On September 30, 2020, Posted by , In College, By , With Comments Off on How did people used to pay for college? Why has that changed?

We talked about how attending college is now so expensive, they want far more than 4 years worth of money.  Specifically, colleges want your (parents and children’s) savings, they want your current income, and they want your future income.  Let’s start with some historical perspective.

When my mom was headed to college in the late nineteen sixties, to earn a science degree in a time and place where women didn’t do that, her father’s blue collar trade job of ~$8000/year was well able to support her annual cost of attendance at a premier engineering college (in-state, public) of ~$500.  That’s less than 10% of his income, and it was do-able. Yes, my mom worked and saved too, on-campus and on breaks; making it even more do-able for the family.  No parental savings needed, no loans needed.

Then there was my father.  He was on ROTC scholarship during the Vietnam war era, worked 80 hour weeks when on school breaks, plus he worked as a TA on-campus.  He paid for his entire schooling without parental help, or loans.

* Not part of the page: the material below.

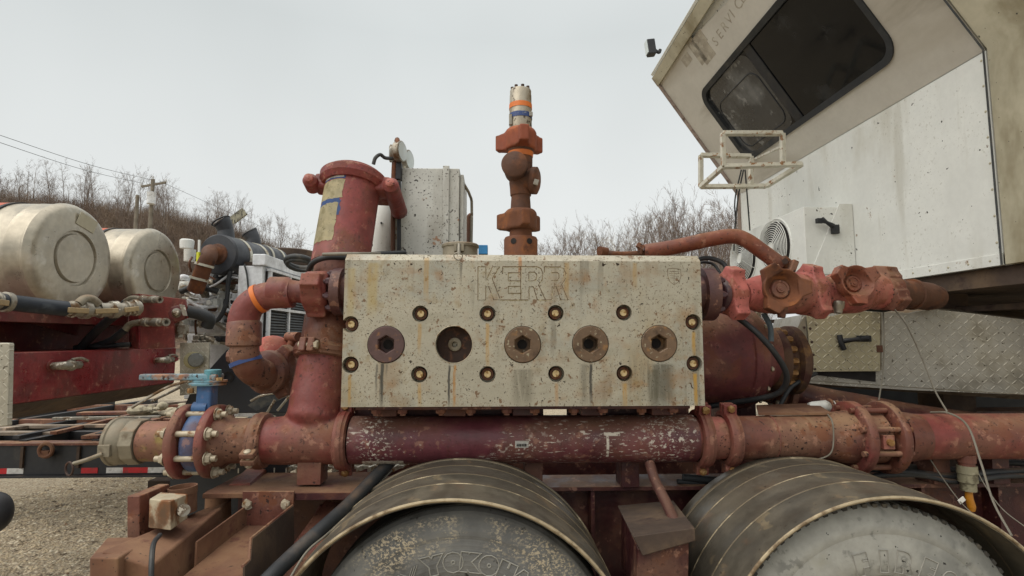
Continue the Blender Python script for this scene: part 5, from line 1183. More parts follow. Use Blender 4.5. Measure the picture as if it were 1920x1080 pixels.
# ================================================================== TRAILER FRAME, WHEELS, FENDERS
YFm = 2.52
zr = P(1200, 908, YFm).z
T = thing('trailer_frame', 'dirty dark red main beam of the pump trailer running behind the wheels', 'trailer frame', V((.5, YFm, .5)))
xl_, xr_ = P(432, 900, YFm).x, 3.4
put('web', G().bb(xl_+.02, xr_, YFm+.04, YFm+.07, zr-.42, zr-.012), M['frame'], T)
put('top_flange', G().bb(xl_, xr_, YFm-.06, YFm+.16, zr-.012, zr+.006), M['mud'] if False else M['frame'], T, bevel=.002)
put('bottom_flange', G().bb(xl_, xr_, YFm-.06, YFm+.16, zr-.44, zr-.42), M['frame'], T)
for px in (1108, 1366, 1718, 1860): x = P(px, 960, YFm).x; put('web_stiffener', G().bb(x-.008, x+.008, YFm-.05, YFm+.04, zr-.42, zr-.012), M['frame'], T)
put('far_beam', G().bb(xl_+.2, xr_+2, 3.45, 3.6, .62, 1.05), M['frame'], T)
put('belly_plate', G().bb(-1.0, 3.6, 2.72, 3.44, .72, .74), M['mudd'], T)
for px in (1000, 1180, 1500, 1760, 1870):
    x = P(px, 880, 2.46).x; put('pipe_stand', G().bb(x-.04, x+.04, 2.44, 2.56, zr+.006, Z_M-RM*.7), M['frame'], T, bevel=.004)
put('deck_plate', G().bb(P(432, 0, 2.45).x, P(700, 0, 2.45).x, 2.28, 2.62, P(560, 924, 2.28).z-.02, P(560, 924, 2.28).z), M['mud'], T, bevel=.003)
zd = P(560, 924, 2.28).z
put('deck_edge', G().bb(P(545, 0, 2.28).x, P(700, 0, 2.28).x, 2.272, 2.284, zd-.026, zd-.001), M['maroon'], T)
put('hatch_shoulder', G().hexa([P(430, 912, 2.4), P(470, 912, 2.4), P(500, 884, 2.62), P(470, 880, 2.62)], [P(430, 908, 2.4), P(468, 906, 2.4), P(498, 880, 2.62), P(466, 876, 2.62)]), M['red'], T)
bpy.data.objects['tee_pipe']
T = thing('grating', 'pale steel grating walkway behind the low pipe at the foot of the red tee', 'grating', P(560, 885, 2.9))
g = G()
for i in range(15): x = P(450, 0, 2.7).x+i*.055; g.beam((x, 2.62, zd+.01), (x+.28, 3.5, zd+.01), .012, .022)
for j in range(9): y = 2.66+j*.1; g.beam((P(450, 0, 2.7).x+(y-2.6)*.3, y, zd+.012), (P(450, 0, 2.7).x+.8+(y-2.6)*.3, y, zd+.012), .009, .012)
put('bars', g, M['rack'], T)
solo('paper_scrap', 'small white scrap lying on the brown deck plate by the support leg', 'scrap', G().box(P(626, 908, 2.42), (.06, .04, .003), Matrix.Rotation(.4, 3, 'Z')), M['stickerw'])
solo('hose_bundle', 'bundle of black cables lying along the frame behind the right fender', 'cables', G().tube([P(1280, 895, 2.50), P(1380, 900, 2.48), P(1600, 880, 2.50), P(1700, 885, 2.46), P(1780, 893, 2.44), P(1860, 886, 2.44), P(1960, 880, 2.46)], .016, 10, 8).tube([P(1270, 903, 2.5), P(1400, 908, 2.5), P(1690, 890, 2.46), P(1790, 903, 2.42), P(1880, 893, 2.42), P(1960, 892, 2.44)], .012, 10, 8).tube([P(1700, 875, 2.55), P(1800, 880, 2.54), P(1880, 868, 2.56), P(1960, 872, 2.54)], .014, 10, 8), M['blackrub'])
T = thing('hose', 'thick black hose slanting from under the manifold down beside the left fender', 'hose', P(600, 990, 2.0))
put('hose', G().tube([P(735, 862, 2.44), P(705, 893, 2.36), P(655, 945, 2.2), P(600, 995, 2.05), P(545, 1045, 1.95), P(500, 1090, 1.85), P(470, 1130, 1.8)], S(13, 2.1), 16, 8), M['blackrub'], T)
put('side_cable', G().tube([P(735, 882, 2.42), P(705, 912, 2.34), P(668, 950, 2.2), P(615, 1000, 2.04), P(575, 1035, 1.95), P(540, 1090, 1.85)], .004, 8, 8), M['wire'], T)
solo('brace_bar', 'dusty red flat brace slanting down between the black hose and the left fender', 'brace', G().prism([P(608, 940, 2.42), P(660, 955, 2.42), P(640, 990, 2.3), P(545, 1100, 2.1), P(490, 1100, 2.1)], (0, .02, 0)), M['red'], bevel=.003)
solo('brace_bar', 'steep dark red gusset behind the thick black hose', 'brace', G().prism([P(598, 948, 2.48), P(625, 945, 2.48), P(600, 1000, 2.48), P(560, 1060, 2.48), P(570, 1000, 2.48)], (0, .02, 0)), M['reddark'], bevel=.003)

def wheel(xc, zc_, label, m, font_items, tex):
    T = thing('wheel', label, 'wheel', (xc, 1.82, 0), 'trailer wheels')
    R = .516; c = V((xc, 1.80, zc_))
    Ya = V((0, 1, 0))
    prof = [(.30, .24), (.28, .30), (.30, .46), (.26, .50), (.235, R), (.04, R), (.022, .506), (.012, .492), (.0, .462), (-.004, .455), (-.006, .44), (-.002, .425), (-.010, .38), (-.012, .335), (-.006, .315), (0, .295), (.02, .283), (.05, .28), (.30, .28)]
    put('tyre', G().lathe(c, Ya, prof, 96, closed=True), m, T, ang=25)
    # shoulder lugs and grooves
    g = G()
    for k in range(92 if m is M['tyre2'] else 0):
        a = 2*PI*k/92; d = V((math.sin(a), 0, math.cos(a))); e = V((math.cos(a), 0, -math.sin(a)))
        if d.z < -.2: continue
        g.obox(c+d*(R-.008)+V((0, .040, 0)), (0, 1, 0), d, .040, .016, .018)
    if m is M['tyre2']: put('tread_blocks', g, M['tread'], T, bevel=.002)
    else: put('tread_ring', G().lathe(c, Ya, [(.05, R+.002), (.075, R+.002), (.075, R-.004), (.085, R-.004), (.085, R+.002), (.22, R+.002)], 96), M['tread'], T)
    put('rim', G().lathe(c, Ya, [(.02, .284), (.025, .27), (.06, .26), (.14, .25), (.14, .12), (.06, .11), (.06, 0)], 48), M['zinc'], T)
    return T, c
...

By the time I was going to undergrad, prices vs wages had risen enough that I couldn’t pay for the whole thing out of my own high school and school break work, or my on-campus job.  But I attended a budget-friendly engineering college (engineers don’t feel much need to have fancy, functional is far more important), my student savings and income plus merit scholarships could make an appreciable dent in the bill, and with assistance from my parents I didn’t need to take out student loans.  I chose a field for grad school (and had the grades to qualify) that via a Research Assistant position, included covering my tuition bill as well as a very modest stipend that was enough to rent an apartment and put food on the table, so I didn’t accumulate debt in grad school either.

In all three of those scenarios, one thing differed from today.  That’s the attitude of the American public about who needs to go to college, and the commoditization of the system.  Dorms were little more than boxes, cafeterias had unimpressive food, a gym consisted of a couple of basketball hoops and a pool, and nobody or few had a car of their own.  That’s all a far cry from today’s glittering jewels of “the college experience.”   I’m not saying that’s what you have in mind for your child.  Unfortunately since college went from the purvey of a small percentage of becoming-adults to a-college-degree-has-become-required-to-work-for-a-hamburger-franchise necessity for all, and money in the form of loans being made available with backing by the federal government, there hasn’t been sufficient downward pressure on college costs to even restrict their growth rate to that of inflation.

My own family’s experiences left me completely ignorant of the student loan scenarios when I met my future husband.  He had graduated at 22 with an unknown student loan balance (but one he thought was low enough to be reasonable), and at 30 he still had thousands of dollars left on them – in fact, by what we’ve pieced together in hindsight, he had barely moved the needle on paying them off by that point.  He should have been eligible for public service loan forgiveness based on who his employer was, but he’d never known to enroll in a qualifying payment plan.  In fact, he had no idea what type of payment plan he was in, what the terms were, what his interest rate was; he thought he was in 0% interest loans courtesy of his place of employment.  And I was ignorant enough to just believe his (well intentioned) claims.  It is only now, years later, in hindsight that I realize he/we probably paid thousands of extra dollars on those student loans, out of ignorance at the time.